I've successfully implemented a left shift, by taking the binary string, and adding it to itself.

I'm stumped on how to perform a right shift. Any thoughts would be greatly appreciated. I have AND, NOT, ADD operations, data movement operations, seven registers to store values and whole range of memory. I just need some basic ideas how it could be implemented.

If you need a LC-3 Instruction Set reference, there is one here.

Answer 1

Suppose you set up R2 so that it has just a single bit set. Then, if you do an AND with another register and branch on the Z condition, you are testing whether that bit is set.
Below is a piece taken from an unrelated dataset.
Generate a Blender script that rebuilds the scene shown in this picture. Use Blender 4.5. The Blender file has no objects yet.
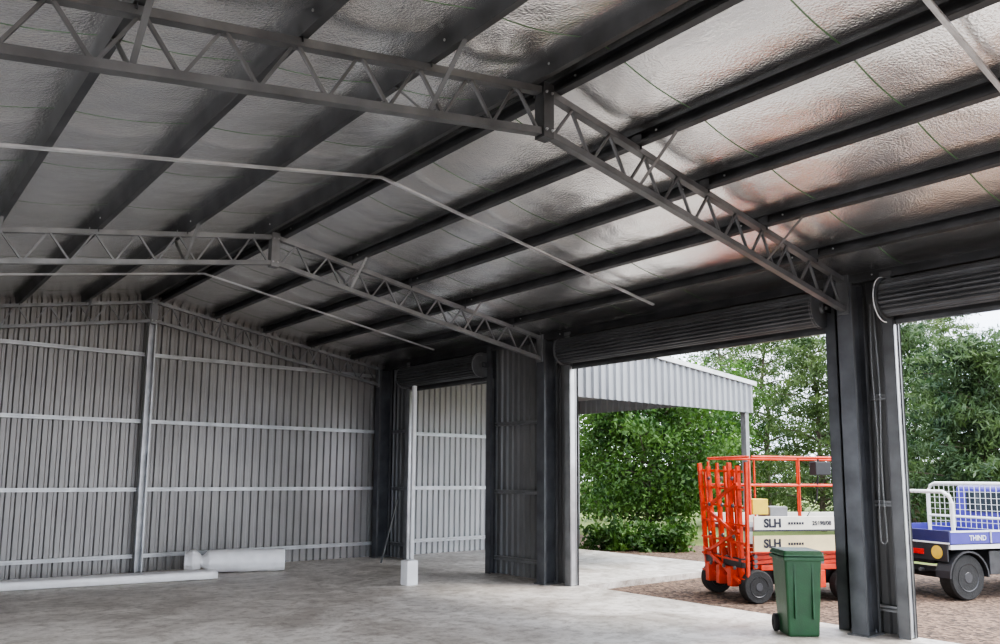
import bpy, math, random
from mathutils import Vector, Matrix
random.seed(7)
SC=bpy.context.scene; COL=SC.collection
# ---------------------------------------------------------------- camera
F,YP,TH,YAW,RO=800.0,373.6,0.1269,0.6850,-0.0065
H=1.7
fh=Vector((math.sin(YAW),math.cos(YAW),0)); rt=Vector((math.cos(YAW),-math.sin(YAW),0))
fw=fh*math.cos(TH)+Vector((0,0,1))*math.sin(TH); up=Vector((0,0,1))*math.cos(TH)-fh*math.sin(TH)
ph=-RO
rt2=rt*math.cos(ph)+up*math.sin(ph); up2=up*math.cos(ph)-rt*math.sin(ph)
cd=bpy.data.cameras.new('camera'); cam=bpy.data.objects.new('camera',cd); COL.objects.link(cam); SC.camera=cam
m=Matrix((rt2,up2,-fw)).transposed().to_4x4(); m.translation=Vector((0,0,H)); cam.matrix_world=m
cd.sensor_width=36; cd.lens=36*F/1000; cd.shift_y=(YP-322)/1000; cd.clip_end=500
def ray(px,py):
    dx,dy=px-500,YP-py
    return fw+rt2*(dx/F)+up2*(dy/F)
def onZ(px,py,z=0):
    d=ray(px,py); return Vector((0,0,H))+d*((z-H)/d.z)
def onX(px,py,x):
    d=ray(px,py); return Vector((0,0,H))+d*(x/d.x)
def onY(px,py,y):
    d=ray(px,py); return Vector((0,0,H))+d*(y/d.y)
# ---------------------------------------------------------------- materials
MC={}
def mat(name,col,rough=.6,metal=0.0,var=0.0,vscale=3.0,bump=0.0,bscale=40.0,col2=None,trans=0.0,emit=None):
    if name in MC: return MC[name]
    M=bpy.data.materials.new(name); M.use_nodes=True; N=M.node_tree.nodes; L=M.node_tree.links
    b=N['Principled BSDF']; b.inputs['Roughness'].default_value=rough; b.inputs['Metallic'].default_value=metal
    b.inputs['Base Color'].default_value=(*col,1)
    tc=N.new('ShaderNodeTexCoord')
    if var>0 or col2:
        n=N.new('ShaderNodeTexNoise'); n.inputs['Scale'].default_value=vscale; n.inputs['Detail'].default_value=6
        L.new(tc.outputs['Object'],n.inputs['Vector'])
        r=N.new('ShaderNodeValToRGB'); r.color_ramp.elements[0].position=.35; r.color_ramp.elements[1].position=.65
        c2=col2 or tuple(min(1,c*(1+var)) for c in col); c1=col if col2 else tuple(c*(1-var) for c in col)
        r.color_ramp.elements[0].color=(*c1,1); r.color_ramp.elements[1].color=(*c2,1)
        L.new(n.outputs['Fac'],r.inputs['Fac']); L.new(r.outputs['Color'],b.inputs['Base Color'])
    if bump>0:
        n2=N.new('ShaderNodeTexNoise'); n2.inputs['Scale'].default_value=bscale; n2.inputs['Detail'].default_value=4
        L.new(tc.outputs['Object'],n2.inputs['Vector'])
        bp=N.new('ShaderNodeBump'); bp.inputs['Strength'].default_value=bump; bp.inputs['Distance'].default_value=.02
        L.new(n2.outputs['Fac'],bp.inputs['Height']); L.new(bp.outputs['Normal'],b.inputs['Normal'])
    if trans>0:
        out=N['Material Output']; t=N.new('ShaderNodeBsdfTranslucent'); mx=N.new('ShaderNodeMixShader'); mx.inputs[0].default_value=trans
        if (var>0 or col2): L.new(r.outputs['Color'],t.inputs['Color'])
        else: t.inputs['Color'].default_value=(*col,1)
        L.new(b.outputs[0],mx.inputs[1]); L.new(t.outputs[0],mx.inputs[2]); L.new(mx.outputs[0],out.inputs['Surface'])
    MC[name]=M; return M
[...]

If it is, you want to set the previous bit in your "result" register.

If you then shift your single-bit register over one place and repeat in a loop, you should have what you need.

(Apologies if this is vague; since this is presumably homework I'm trying to avoid just giving you the answer)

Edit:

So, suppose your input is 01001011. You start with an output of 00000000, an input mask of 00000010, and an output mask of 00000001. You do the AND and find that it is nonzero, so you add your output mask to the output. Then you shift both masks over to get 00000100 and 00000010.

On the next time through the loop, the AND is zero, so you add nothing, and so forth. The loop terminates when shifting the mask makes it zero.

Answer 2

Wow, that's quite a minimal instruction set.

If you have 256 bytes of memory available, then a lookup table might be the way to go.

You could do it without data memory using a loop over each bit position, using AND to extract the bit.